25 August 2004. This is the eleventh of my catch-up entries--the entries I've been posting from October to August, when I had trouble getting to my blog because of what the hurricane did to my neighborhood. Can't say that any of them are very memorable. This one won't be, either. Can't seem to get going. Don't feel like talking about haiku.

Okay, here goes a completely spontaneous, uncorrected attempt at a poem, one I have no preliminary thoughts about, at all:


                      Stab lessons along sealed arroyos
                      of well-toed armaments
                      until the lid upholds
                      many foldings of ripest beachware.
                      Accents of tar mingle 
                      undeciduously always
                      in the exact, exacting angling of bee investigations.
                      Mournfully, the worn wizards of Parcheesi
                      try out the latest triangles.  
                      The roundest accident leaves no dog baying.
 
Stupid? Very probably. I just just one change, for--laughingly--coherence: I altered "The roundest accident" to "This roundest of accidents." My first impression is that there's almost nothing in it I'll be able to use. But maybe someday I'll try to use the idea of something not supposed to have a mind upholding some principle.

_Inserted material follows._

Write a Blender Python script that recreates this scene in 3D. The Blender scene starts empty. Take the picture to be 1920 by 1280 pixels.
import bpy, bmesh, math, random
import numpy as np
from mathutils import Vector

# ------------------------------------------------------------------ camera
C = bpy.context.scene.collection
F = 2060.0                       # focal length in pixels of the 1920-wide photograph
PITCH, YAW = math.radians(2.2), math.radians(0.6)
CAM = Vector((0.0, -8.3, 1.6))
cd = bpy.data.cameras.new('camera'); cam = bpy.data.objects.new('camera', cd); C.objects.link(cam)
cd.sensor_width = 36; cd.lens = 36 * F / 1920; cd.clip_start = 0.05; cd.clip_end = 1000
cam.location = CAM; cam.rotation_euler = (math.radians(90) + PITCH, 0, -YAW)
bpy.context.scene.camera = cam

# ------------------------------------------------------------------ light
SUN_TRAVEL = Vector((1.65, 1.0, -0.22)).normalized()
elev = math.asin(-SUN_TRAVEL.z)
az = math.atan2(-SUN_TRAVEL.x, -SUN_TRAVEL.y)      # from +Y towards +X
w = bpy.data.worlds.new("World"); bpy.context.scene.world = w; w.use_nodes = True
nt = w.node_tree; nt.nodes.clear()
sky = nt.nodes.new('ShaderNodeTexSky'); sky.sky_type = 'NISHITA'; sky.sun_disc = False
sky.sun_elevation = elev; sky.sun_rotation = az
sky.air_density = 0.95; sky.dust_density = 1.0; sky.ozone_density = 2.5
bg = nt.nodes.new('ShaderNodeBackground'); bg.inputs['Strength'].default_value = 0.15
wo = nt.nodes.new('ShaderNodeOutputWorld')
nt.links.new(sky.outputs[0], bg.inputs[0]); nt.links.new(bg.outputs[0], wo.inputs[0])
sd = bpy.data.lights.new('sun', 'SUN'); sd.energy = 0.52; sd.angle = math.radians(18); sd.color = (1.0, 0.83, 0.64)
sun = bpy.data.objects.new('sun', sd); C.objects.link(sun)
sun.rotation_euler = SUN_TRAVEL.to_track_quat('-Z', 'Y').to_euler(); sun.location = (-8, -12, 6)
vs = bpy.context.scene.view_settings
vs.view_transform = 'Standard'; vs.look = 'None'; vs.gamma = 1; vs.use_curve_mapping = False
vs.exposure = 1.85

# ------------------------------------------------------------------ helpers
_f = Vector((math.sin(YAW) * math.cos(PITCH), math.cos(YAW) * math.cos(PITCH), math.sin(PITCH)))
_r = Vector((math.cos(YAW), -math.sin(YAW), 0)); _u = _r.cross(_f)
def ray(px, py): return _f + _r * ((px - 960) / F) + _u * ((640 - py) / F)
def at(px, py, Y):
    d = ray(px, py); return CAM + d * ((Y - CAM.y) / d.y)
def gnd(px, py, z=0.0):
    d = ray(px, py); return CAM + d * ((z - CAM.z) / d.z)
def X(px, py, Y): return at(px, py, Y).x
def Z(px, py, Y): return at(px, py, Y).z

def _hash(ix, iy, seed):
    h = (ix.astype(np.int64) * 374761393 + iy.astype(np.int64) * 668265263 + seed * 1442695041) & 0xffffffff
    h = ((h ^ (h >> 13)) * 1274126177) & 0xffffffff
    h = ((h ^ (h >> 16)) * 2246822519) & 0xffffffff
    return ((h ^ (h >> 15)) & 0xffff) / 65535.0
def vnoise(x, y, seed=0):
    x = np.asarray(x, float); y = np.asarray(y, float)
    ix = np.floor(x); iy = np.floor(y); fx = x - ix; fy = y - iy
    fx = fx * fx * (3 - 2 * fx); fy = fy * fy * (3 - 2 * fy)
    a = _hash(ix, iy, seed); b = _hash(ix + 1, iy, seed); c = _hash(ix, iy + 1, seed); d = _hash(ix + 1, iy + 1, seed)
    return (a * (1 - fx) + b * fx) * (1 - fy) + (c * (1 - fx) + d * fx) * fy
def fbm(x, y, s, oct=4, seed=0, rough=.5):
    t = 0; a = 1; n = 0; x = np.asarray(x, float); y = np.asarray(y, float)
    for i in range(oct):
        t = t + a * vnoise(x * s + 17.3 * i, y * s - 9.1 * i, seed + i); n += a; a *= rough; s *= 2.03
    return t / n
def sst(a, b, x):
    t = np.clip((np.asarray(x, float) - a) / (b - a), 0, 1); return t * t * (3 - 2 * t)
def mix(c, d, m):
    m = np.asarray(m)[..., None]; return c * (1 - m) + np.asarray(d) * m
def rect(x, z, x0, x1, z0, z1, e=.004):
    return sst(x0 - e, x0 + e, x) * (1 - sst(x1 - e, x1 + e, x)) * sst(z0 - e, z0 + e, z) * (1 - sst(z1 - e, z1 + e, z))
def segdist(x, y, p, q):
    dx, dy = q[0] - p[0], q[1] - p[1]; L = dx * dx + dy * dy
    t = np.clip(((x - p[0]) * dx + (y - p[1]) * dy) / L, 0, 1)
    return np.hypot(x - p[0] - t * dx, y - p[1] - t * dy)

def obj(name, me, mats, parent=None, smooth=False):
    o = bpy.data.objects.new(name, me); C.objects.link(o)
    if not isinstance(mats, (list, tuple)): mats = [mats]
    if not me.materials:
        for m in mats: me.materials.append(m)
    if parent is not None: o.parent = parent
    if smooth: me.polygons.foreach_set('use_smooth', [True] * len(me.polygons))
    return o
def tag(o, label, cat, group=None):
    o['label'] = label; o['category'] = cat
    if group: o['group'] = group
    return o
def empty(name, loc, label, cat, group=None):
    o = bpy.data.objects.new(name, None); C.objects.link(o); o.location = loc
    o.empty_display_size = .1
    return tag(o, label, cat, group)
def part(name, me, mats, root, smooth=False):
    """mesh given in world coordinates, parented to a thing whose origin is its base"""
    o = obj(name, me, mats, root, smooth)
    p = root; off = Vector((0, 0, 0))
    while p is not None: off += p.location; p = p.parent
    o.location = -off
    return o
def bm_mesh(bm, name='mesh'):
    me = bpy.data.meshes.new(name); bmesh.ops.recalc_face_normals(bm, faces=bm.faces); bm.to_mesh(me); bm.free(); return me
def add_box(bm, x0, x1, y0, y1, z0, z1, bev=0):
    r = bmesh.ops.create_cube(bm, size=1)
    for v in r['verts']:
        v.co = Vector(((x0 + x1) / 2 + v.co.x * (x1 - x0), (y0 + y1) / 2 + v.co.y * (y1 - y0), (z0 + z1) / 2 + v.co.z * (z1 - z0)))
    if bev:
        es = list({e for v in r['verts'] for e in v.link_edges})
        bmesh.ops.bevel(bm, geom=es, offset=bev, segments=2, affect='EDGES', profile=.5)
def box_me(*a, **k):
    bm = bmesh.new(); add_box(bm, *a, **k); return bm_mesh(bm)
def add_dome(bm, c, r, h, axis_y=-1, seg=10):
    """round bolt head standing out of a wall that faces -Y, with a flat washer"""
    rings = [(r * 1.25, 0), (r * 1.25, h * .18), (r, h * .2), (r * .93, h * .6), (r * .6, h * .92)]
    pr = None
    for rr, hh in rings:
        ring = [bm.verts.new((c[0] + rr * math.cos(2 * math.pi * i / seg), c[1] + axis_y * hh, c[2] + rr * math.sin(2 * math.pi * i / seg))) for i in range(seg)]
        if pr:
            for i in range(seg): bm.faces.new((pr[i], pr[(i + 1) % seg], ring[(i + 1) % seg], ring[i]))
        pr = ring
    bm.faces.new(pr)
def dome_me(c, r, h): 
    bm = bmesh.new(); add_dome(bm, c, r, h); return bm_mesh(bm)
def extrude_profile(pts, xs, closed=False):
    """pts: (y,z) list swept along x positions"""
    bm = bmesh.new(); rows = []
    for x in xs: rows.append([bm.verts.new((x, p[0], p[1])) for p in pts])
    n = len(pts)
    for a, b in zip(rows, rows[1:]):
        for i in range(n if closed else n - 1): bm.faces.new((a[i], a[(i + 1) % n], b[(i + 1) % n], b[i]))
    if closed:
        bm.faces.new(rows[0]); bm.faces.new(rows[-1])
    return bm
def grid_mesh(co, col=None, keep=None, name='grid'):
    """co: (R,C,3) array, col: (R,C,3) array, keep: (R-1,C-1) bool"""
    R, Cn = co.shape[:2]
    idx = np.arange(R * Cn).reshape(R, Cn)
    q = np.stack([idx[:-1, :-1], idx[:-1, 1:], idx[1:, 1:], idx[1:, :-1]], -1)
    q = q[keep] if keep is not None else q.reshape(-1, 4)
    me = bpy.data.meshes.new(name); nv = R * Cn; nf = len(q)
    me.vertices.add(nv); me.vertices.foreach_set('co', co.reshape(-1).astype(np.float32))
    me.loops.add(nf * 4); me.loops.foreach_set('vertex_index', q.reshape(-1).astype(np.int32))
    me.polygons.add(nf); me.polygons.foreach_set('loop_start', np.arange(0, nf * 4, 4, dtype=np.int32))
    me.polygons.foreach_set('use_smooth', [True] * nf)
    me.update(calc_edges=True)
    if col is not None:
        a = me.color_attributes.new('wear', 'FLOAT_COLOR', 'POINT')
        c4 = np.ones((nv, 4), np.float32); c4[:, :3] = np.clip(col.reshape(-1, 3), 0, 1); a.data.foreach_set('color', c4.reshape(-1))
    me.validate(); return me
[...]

Hmmm, I just decided "the worn wizards of Parcheesi" has possibilities. "Wizardry wearing away from the Parcheesi . . . of something. . . ." When I'm in my solitextual poetry mode, the above is the sort of thing I write, except that I stop after each line or sentence and try to wonder it into something coherent in some way. As I go along, I keep alert for the beginnings of a scene that hangs together in some way. Mostly, I try for near-nonsense that I hope to render lucid rather than lucidity that I hope to warp out of predictability with nonsensification.